For decades, governments have built higher levees and concrete barriers as the answer to protecting life and property from damaging coastal storms and flooding. Surrounding ourselves with concrete isn’t a solution — water always finds a way.
Part of the solution is far more fundamental. It’s called natural infrastructure. That simply means incorporating natural landscapes such as marshes, barrier islands and oyster reefs to minimize flood and storm damage. And while nothing will stop a nine-foot storm surge, it’s worth noting that coastal wetlands prevented $625 million in direct property damages during Hurricane Sandy.
{mosads}The collision of surging coastal development with increasingly frequent and severe storms fueled by climate change is lethal and devastating. The number of billion-dollar-damage disaster events — the majority of them coastal storms — is escalating dramatically. In each of the 38 years from 1980-2017 in the U.S., there was an average of 5.8 weather events per year each costing more than a billion dollars in damages. In just the five years from 2013-2017, the average ballooned to 11.6 such events.
At the recent Climate Action Summit in San Francisco, foundations pledged to spend nearly half a billion dollars on natural solutions to reduce the impacts of climate change. While stopping deforestation is critical — it is also imperative that some of that money be invested in climate-adapted natural infrastructure on our coasts.
We have cemented over our coasts’ natural defenses with beachfront high-rises and drained the marshes to build subdivisions, all as 40 percent of America’s population crowds into that 10 percent of our land mass that is coastal.
You see it from the beachfronts of the Carolinas to the shores of the Delmarva Peninsula to marshlands of southern Louisiana, where the land has been disappearing at the astonishing rate of one football field every 100 minutes since the 1930s.
So how do we get out of the cement mixer?
First, all levels of government can take greater action to protect the natural barriers that exist and help restore those that have been lost.
What protects the habitat of birds and wildlife also protects people, their jobs and their property.
In Currituck Sound on North Carolina’s Outer Banks, terracing the marshes could help break wave energy and restore marshes. Salt marsh vegetation is responsible for 60 percent reduction in the force of wave action during storm events.
Saving the marshes will not only help protect the habitat of fish and birds, but will protect the lives and economy of the Currituck Sound’s residents and the surrounding Outer Banks’ billion dollar tourism business.

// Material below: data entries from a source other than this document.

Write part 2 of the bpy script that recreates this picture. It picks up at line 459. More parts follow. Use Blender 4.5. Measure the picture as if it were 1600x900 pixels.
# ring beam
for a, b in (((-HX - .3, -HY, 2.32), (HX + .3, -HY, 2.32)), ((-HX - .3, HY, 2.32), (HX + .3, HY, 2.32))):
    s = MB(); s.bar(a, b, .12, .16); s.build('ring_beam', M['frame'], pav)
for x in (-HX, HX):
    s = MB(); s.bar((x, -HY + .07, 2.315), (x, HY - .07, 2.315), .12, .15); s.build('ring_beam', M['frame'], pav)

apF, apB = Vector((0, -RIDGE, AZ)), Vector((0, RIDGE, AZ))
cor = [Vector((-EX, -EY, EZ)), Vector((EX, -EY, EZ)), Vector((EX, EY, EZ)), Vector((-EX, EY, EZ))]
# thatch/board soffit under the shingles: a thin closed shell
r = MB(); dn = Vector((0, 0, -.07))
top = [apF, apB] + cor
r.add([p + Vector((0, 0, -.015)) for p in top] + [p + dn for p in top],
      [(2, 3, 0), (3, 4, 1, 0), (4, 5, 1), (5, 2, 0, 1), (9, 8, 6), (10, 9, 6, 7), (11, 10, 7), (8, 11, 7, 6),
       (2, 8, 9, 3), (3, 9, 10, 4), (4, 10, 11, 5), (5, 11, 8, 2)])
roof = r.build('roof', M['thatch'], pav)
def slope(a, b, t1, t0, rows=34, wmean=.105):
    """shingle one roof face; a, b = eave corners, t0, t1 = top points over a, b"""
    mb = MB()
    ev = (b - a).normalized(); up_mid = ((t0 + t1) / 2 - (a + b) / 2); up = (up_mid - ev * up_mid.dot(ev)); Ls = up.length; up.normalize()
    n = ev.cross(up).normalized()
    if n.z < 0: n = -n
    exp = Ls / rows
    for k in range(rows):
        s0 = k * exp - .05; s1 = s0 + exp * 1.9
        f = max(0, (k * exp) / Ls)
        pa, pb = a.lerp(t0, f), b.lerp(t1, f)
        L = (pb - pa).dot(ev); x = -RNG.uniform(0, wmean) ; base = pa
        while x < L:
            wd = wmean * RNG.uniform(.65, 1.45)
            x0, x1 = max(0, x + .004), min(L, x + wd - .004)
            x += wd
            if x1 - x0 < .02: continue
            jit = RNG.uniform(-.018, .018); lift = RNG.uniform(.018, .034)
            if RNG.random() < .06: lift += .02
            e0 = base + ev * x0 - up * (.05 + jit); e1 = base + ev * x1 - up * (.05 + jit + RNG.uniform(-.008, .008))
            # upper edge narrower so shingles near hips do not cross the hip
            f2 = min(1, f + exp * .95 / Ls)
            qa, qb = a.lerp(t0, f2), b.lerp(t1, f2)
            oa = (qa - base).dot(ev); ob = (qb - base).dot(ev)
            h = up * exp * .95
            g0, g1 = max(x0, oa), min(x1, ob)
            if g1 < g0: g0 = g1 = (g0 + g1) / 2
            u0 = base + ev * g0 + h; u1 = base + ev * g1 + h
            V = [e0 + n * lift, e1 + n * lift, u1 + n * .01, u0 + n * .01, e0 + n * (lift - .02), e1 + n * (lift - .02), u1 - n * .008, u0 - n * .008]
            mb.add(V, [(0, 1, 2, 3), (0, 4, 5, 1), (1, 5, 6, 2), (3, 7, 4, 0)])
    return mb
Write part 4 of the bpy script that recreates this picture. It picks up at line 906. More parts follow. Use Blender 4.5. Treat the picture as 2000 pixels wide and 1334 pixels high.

In Louisiana, plans are underway to allow mud and other nutrients from the Mississippi River to flow back into the marshes to help restore wetlands to their natural state before levees straightjacketed the river and disrupted natural replenishment of the marshes.
Second, we can stop using taxpayer money to rebuild businesses and houses in areas virtually guaranteed to be destroyed during storms. Congress is now considering legislation that offers a practical, economic solution to this recurring problem.
It would expand areas conserved under the Coastal Barrier Resources Act, which was first enacted during the Reagan administration and takes a common-sense approach to protecting taxpayers, public safety and the environment.
The act simply says that if you want to develop on hazard-prone, ecologically sensitive coastal areas, you will do so without the use of federal taxpayer dollars.
The act does not prohibit development. It just removes the American taxpayer from the job of paying for it. As a result, it’s estimated that this law has saved the taxpayer billions in federal expenditures. But it could save even more.
The House bill would expand this act to include 17,000 additional coastal acres in storm-prone states, including North and South Carolina, Delaware and Florida. That land would be off limits for financial assistance from the government, giving developers incentive to find safer places to build.
Federal, state and local governments must act to protect our communities and our economic life support systems. Hurricanes devastate red, blue and purple states with the same impunity and conservation has been a bi-partisan issue for decades.
And as we look at ways to adapt and mitigate the losses from climate change, foundations should invest in our coastlines — climate adaptation is as important as mitigation.
As we’ve seen in recent days and could see again in coming days, it’s a matter of life and death.